Mon faible pour le vélo remonte à
bien longtemps, si longtemps que j'ai peine à me souvenir de mes
premiers émois de cycliste en herbe, alors qu'en revanche je
pourrais énumérer sans problème les bicyclettes dont je fus
propriétaire pendant toutes ces années. De la récompense obtenue
de mes parents grâce à d'honnêtes résultats scolaires à l'engin
acquis avec mes propres deniers, j'ai toujours su faire long usage de
mes quelques vélos. D'ailleurs, un bon vélo, c'est construit pour
durer, fait qui se vérifie s'il est bien entretenu et utilisé avec
discernement.
Cela faisait donc un paquet d'années
que je chevauchais, avec une assiduité variable en fonction des
circonstances (obligations professionnelles, occupations familiales,
conditions atmosphériques et humeur du moment), la même bicyclette,
lorsque celle-ci commença à manifester quelques signaux d'usure.

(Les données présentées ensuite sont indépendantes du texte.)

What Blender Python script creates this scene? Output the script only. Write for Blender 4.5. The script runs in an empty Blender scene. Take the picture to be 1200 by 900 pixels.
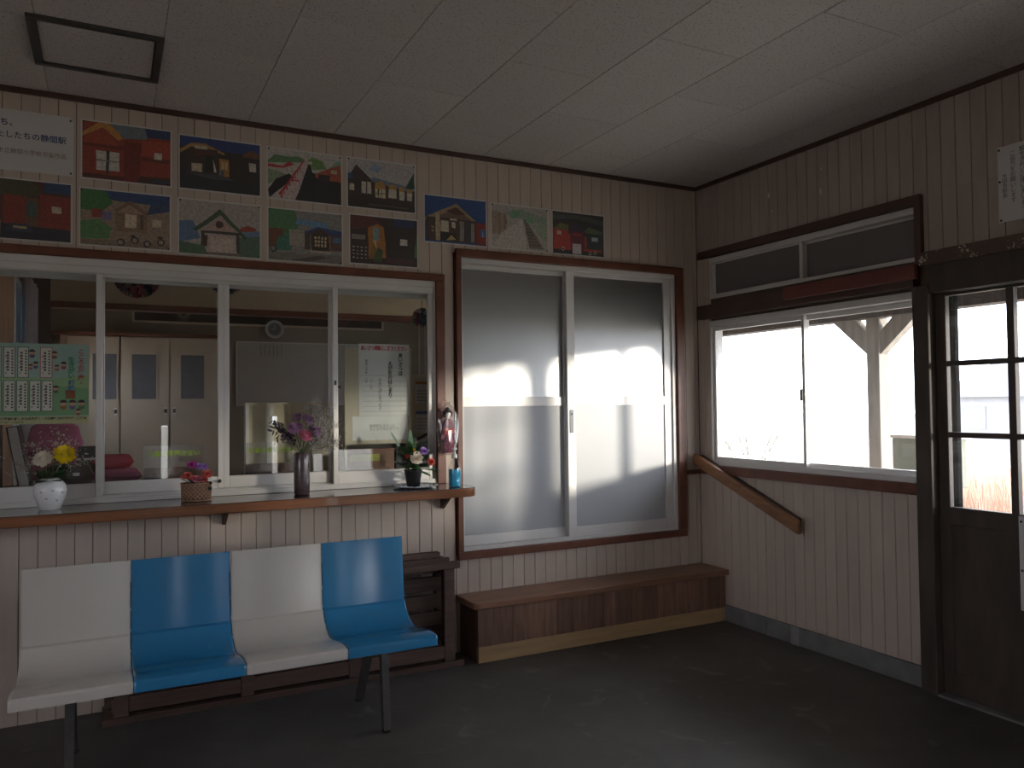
import bpy, bmesh, math, random
from mathutils import Vector, Matrix

random.seed(7)
scene = bpy.context.scene
C = scene.collection

# ------------------------------------------------------------------ camera
CAM_H = 1.45
F_PX = 923.7
YAW, PITCH, ROLL = math.radians(27.174), math.radians(1.574), math.radians(0.639)
fw = Vector((math.sin(YAW) * math.cos(PITCH), math.cos(YAW) * math.cos(PITCH), math.sin(PITCH)))
rt = Vector((math.cos(YAW), -math.sin(YAW), 0.0))
dn = fw.cross(rt)
cr, sr = math.cos(ROLL), math.sin(ROLL)
r2 = cr * rt + sr * dn
d2 = -sr * rt + cr * dn
cam_data = bpy.data.cameras.new('camera')
cam_data.sensor_width = 36.0
cam_data.lens = F_PX / 1200.0 * 36.0
cam_data.clip_start = 0.05
cam_data.clip_end = 300
cam = bpy.data.objects.new('camera', cam_data)
C.objects.link(cam)
up = -d2
bk = -fw
cam.matrix_world = Matrix(((r2.x, up.x, bk.x, 0.0), (r2.y, up.y, bk.y, 0.0), (r2.z, up.z, bk.z, CAM_H), (0, 0, 0, 1)))
scene.camera = cam

# ------------------------------------------------------------------ world, sun, exposure
world = bpy.data.worlds.new('hazy_sky')
scene.world = world
world.use_nodes = True
bg = world.node_tree.nodes['Background']
bg.inputs[0].default_value = (0.87, 0.905, 1.0, 1)
bg.inputs[1].default_value = 6.0
SUN_DIR = Vector((0.579, -0.815, 0.097)).normalized()      # towards the low sun
sl = bpy.data.lights.new('low_sun', 'SUN')
sl.energy = 3.0
sl.angle = math.radians(3.8)
sl.color = (1.0, 0.905, 0.77)
sun = bpy.data.objects.new('low_sun', sl)
C.objects.link(sun)
sun.rotation_euler = (-SUN_DIR).to_track_quat('-Z', 'Y').to_euler()
sun.location = (8, -8, 5)
vs = scene.view_settings
vs.view_transform = 'Standard'
vs.look = 'None'
vs.gamma = 1.0
vs.use_curve_mapping = False
vs.exposure = 0.62
cy = scene.cycles
cy.use_denoising = True
cy.max_bounces = 10
cy.diffuse_bounces = 6
cy.glossy_bounces = 4
cy.transmission_bounces = 6
cy.transparent_max_bounces = 16
cy.sample_clamp_indirect = 4.0
cy.caustics_reflective = False
cy.caustics_refractive = False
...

Rien de grave, assurément ; rien d'irréparable, en tout cas ;
mais quelques frais à consentir pour remettre à niveau une
transmission fatiguée. Couinements dans le pédalier, sauts de
chaîne et caprices de manette de commande du dérailleur arrière
m'indiquaient la nécessité d'une intervention sérieuse. Compte
tenu de l'âge vénérable de l'engin et de sa faible valeur
résiduelle, était-il raisonnable de délier les cordons de la
bourse sans m'informer au préalable du coût de l'opération en
regard du prix d'une nouvelle monture ?
Je me suis donc penché sur le
problème, nanti de ces armes redoutables que constituent un
ordinateur et une liaison Internet. Car aujourd'hui, de chez soi,
sans lever les fesses de sa chaise, il est possible de consulter des
catalogues, des boutiques en ligne, des commentaires et des avis de
professionnels et d'amateurs éclairés, et même des forums
entièrement consacrés à la petite reine. Dois-je préciser que ce
luxe de moyens n'existait pas encore le jour où j'ai acquis le vélo
dont je parle dans le paragraphe ci-dessus ?
Pendant de longues soirées, j'ai
entrepris de m'informer sur ce qui se construit et se vend
aujourd'hui en matière de machines à deux roues destinées au
transport de personnes et manœuvrées par la force des guibolles.
Assez rapidement, quelques questions
cruciales se sont pressées au portillon de mon appareil décisionnel,
en tête desquelles le problème du budget, rapidement résolu par ma
femme, dont les avis en la matière font généralement autorité.
Avec le réalisme et le sens des responsabilités qui la
caractérisent, Chérie décréta que mon niveau de performance se
passerait bien d'une bicyclette haut de gamme et qu'un cadre en
titane ou en carbone ne ferait jamais de moi un vainqueur potentiel
de la plus minable des courses de kermesse. Cela m'enleva donc une
épine hors du pied : exit, donc, le cadre en carbone. De toute
façon, mes vélos ont toujours été en acier. Même mon tout
premier, quand j'ai eu cinq ans (laissons de côté l'habituel
tricycle qu'on pousse avec les pieds autant qu'avec les pédales).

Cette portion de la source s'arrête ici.